BSTDB's capitalization is the cornerstone of its "very strong" financial profile. Its baseline risk-adjusted capital (RAC) ratio was an estimated 33% on Dec. 31, 2012. Due partly to capping of the risk weight to high risk exposures as per our MLI criteria, the RAC ratio after MLI adjustments is higher, at an estimated 38%.
Given BSTDB's relatively small size and its strong capitalization, it rarely issues in the bond markets. Therefore, shareholders' capital has represented an important portion of funds for operations and, additionally, the bank has relied on a combination of syndicated loans, bi-lateral loans, a U.S. dollar bond issued in 2009, and a second BSTDB long-term issuance--a Swiss franc 200 million bond--made in the third quarter of 2012. The bank also issues U.S. dollar commercial paper in the European market.
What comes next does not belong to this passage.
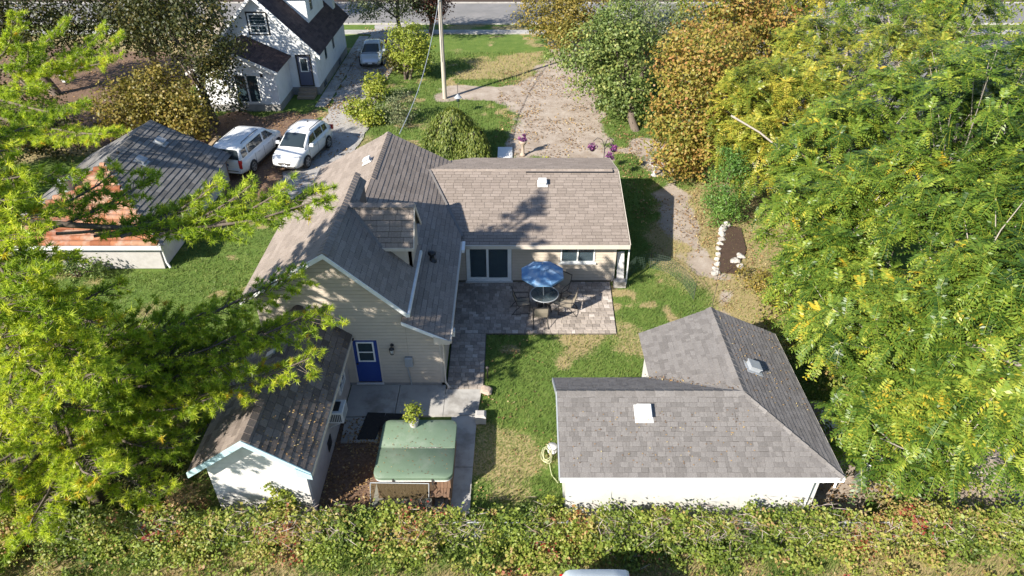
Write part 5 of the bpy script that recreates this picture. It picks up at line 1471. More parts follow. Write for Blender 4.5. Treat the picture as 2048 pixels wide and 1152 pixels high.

Outstanding euro commercial paper totaled US$51 million at year-end 2012.
The bank has ample liquidity; although disbursements have increased in 2012, the bank's liquidity has remained comfortable and its liquidity ratios have been reinforced (in part due to the decline in approved but undisbursed loans). Unlike many other MLIs, the bank does not benefit from unilateral credit support annexes on its derivatives contracts, and therefore would have to post collateral against positions with a negative mark-to-market value above set thresholds. There was no such posted collateral as of year-end 2012.
The stable outlook indicates our view that risks to our ratings on BSTDB are evenly balanced. We could raise the ratings if we see substantial improvements to the bank's institutional arrangements or its financial profile. We could lower the ratings if BSTDB experiences significant additional delays from its members on its GCI. We could also lower the ratings if, contrary to our expectations, we see marked deterioration in the bank's loan underwriting standards or performance."